**Data to process**

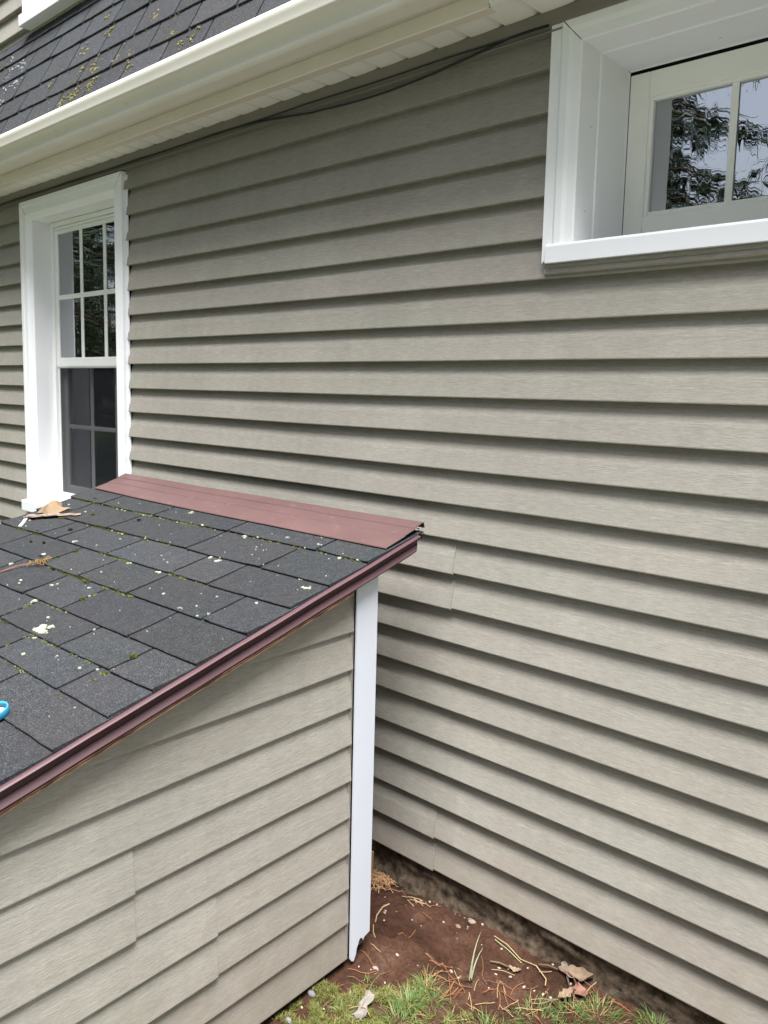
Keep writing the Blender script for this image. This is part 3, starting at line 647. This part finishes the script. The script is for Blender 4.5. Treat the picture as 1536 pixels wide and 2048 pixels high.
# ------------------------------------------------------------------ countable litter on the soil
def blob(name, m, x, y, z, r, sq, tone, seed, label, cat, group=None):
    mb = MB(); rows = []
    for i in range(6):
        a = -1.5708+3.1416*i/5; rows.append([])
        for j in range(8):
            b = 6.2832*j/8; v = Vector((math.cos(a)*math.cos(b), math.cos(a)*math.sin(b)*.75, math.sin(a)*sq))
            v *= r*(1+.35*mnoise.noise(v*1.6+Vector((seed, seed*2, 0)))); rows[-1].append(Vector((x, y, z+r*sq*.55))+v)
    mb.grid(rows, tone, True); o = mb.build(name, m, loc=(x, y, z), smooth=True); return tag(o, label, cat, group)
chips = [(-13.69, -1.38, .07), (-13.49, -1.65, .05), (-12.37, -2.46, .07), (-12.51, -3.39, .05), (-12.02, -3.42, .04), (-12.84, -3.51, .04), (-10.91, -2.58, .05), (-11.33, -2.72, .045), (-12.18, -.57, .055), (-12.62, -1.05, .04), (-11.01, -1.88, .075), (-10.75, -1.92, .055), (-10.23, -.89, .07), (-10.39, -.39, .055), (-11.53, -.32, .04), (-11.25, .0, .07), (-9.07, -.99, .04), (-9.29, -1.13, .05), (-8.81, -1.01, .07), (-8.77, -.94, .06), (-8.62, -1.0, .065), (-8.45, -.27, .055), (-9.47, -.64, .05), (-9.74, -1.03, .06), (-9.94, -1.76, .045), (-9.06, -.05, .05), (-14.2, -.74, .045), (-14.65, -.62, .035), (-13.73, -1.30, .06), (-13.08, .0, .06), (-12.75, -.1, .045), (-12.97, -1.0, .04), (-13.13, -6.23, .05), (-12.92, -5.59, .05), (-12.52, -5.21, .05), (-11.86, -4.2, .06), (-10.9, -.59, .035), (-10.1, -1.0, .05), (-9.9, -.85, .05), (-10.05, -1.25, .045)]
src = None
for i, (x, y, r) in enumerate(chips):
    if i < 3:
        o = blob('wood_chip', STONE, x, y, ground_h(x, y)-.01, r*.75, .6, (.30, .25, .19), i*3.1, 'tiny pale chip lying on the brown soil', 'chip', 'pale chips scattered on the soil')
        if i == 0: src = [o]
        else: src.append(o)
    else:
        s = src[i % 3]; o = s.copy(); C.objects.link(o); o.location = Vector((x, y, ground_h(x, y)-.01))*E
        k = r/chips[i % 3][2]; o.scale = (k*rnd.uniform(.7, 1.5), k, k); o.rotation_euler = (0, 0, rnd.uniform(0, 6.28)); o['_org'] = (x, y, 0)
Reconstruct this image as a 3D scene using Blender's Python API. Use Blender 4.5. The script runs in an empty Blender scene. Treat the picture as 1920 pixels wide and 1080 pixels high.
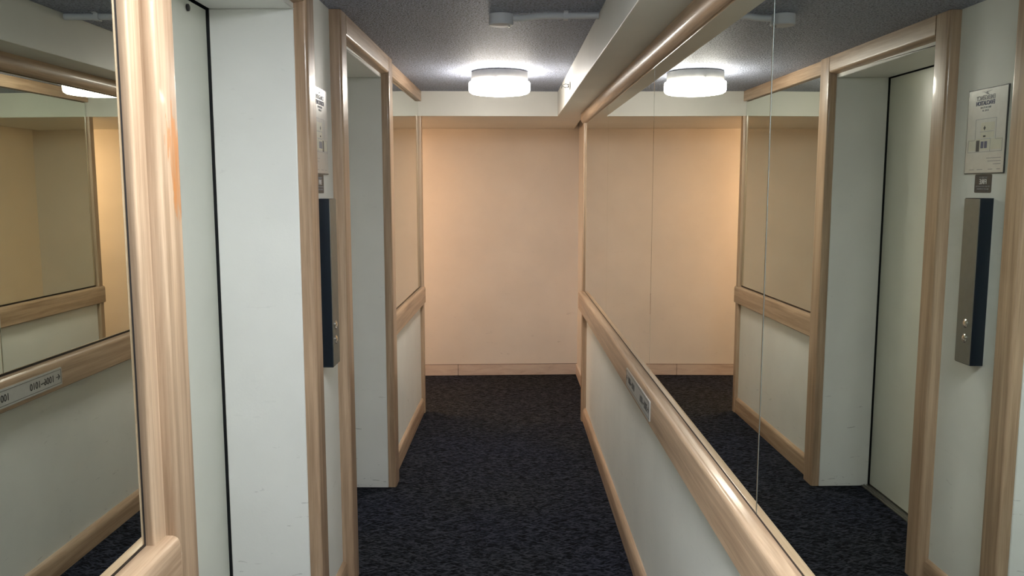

**Problem to work on**
Leave out the pictures and print every line of the data exactly.

**Problem solution**
Keep writing the Blender script for this image. This is part 3, starting at line 647. This part finishes the script. The script is for Blender 4.5. Treat the picture as 1536 pixels wide and 2048 pixels high.
# ------------------------------------------------------------------ countable litter on the soil
def blob(name, m, x, y, z, r, sq, tone, seed, label, cat, group=None):
    mb = MB(); rows = []
    for i in range(6):
        a = -1.5708+3.1416*i/5; rows.append([])
        for j in range(8):
            b = 6.2832*j/8; v = Vector((math.cos(a)*math.cos(b), math.cos(a)*math.sin(b)*.75, math.sin(a)*sq))
            v *= r*(1+.35*mnoise.noise(v*1.6+Vector((seed, seed*2, 0)))); rows[-1].append(Vector((x, y, z+r*sq*.55))+v)
    mb.grid(rows, tone, True); o = mb.build(name, m, loc=(x, y, z), smooth=True); return tag(o, label, cat, group)
chips = [(-13.69, -1.38, .07), (-13.49, -1.65, .05), (-12.37, -2.46, .07), (-12.51, -3.39, .05), (-12.02, -3.42, .04), (-12.84, -3.51, .04), (-10.91, -2.58, .05), (-11.33, -2.72, .045), (-12.18, -.57, .055), (-12.62, -1.05, .04), (-11.01, -1.88, .075), (-10.75, -1.92, .055), (-10.23, -.89, .07), (-10.39, -.39, .055), (-11.53, -.32, .04), (-11.25, .0, .07), (-9.07, -.99, .04), (-9.29, -1.13, .05), (-8.81, -1.01, .07), (-8.77, -.94, .06), (-8.62, -1.0, .065), (-8.45, -.27, .055), (-9.47, -.64, .05), (-9.74, -1.03, .06), (-9.94, -1.76, .045), (-9.06, -.05, .05), (-14.2, -.74, .045), (-14.65, -.62, .035), (-13.73, -1.30, .06), (-13.08, .0, .06), (-12.75, -.1, .045), (-12.97, -1.0, .04), (-13.13, -6.23, .05), (-12.92, -5.59, .05), (-12.52, -5.21, .05), (-11.86, -4.2, .06), (-10.9, -.59, .035), (-10.1, -1.0, .05), (-9.9, -.85, .05), (-10.05, -1.25, .045)]
src = None
for i, (x, y, r) in enumerate(chips):
    if i < 3:
        o = blob('wood_chip', STONE, x, y, ground_h(x, y)-.01, r*.75, .6, (.30, .25, .19), i*3.1, 'tiny pale chip lying on the brown soil', 'chip', 'pale chips scattered on the soil')
        if i == 0: src = [o]
        else: src.append(o)
    else:
        s = src[i % 3]; o = s.copy(); C.objects.link(o); o.location = Vector((x, y, ground_h(x, y)-.01))*E
        k = r/chips[i % 3][2]; o.scale = (k*rnd.uniform(.7, 1.5), k, k); o.rotation_euler = (0, 0, rnd.uniform(0, 6.28)); o['_org'] = (x, y, 0)
Reconstruct this image as a 3D scene using Blender's Python API. Use Blender 4.5. The script runs in an empty Blender scene. Treat the picture as 1920 pixels wide and 1080 pixels high.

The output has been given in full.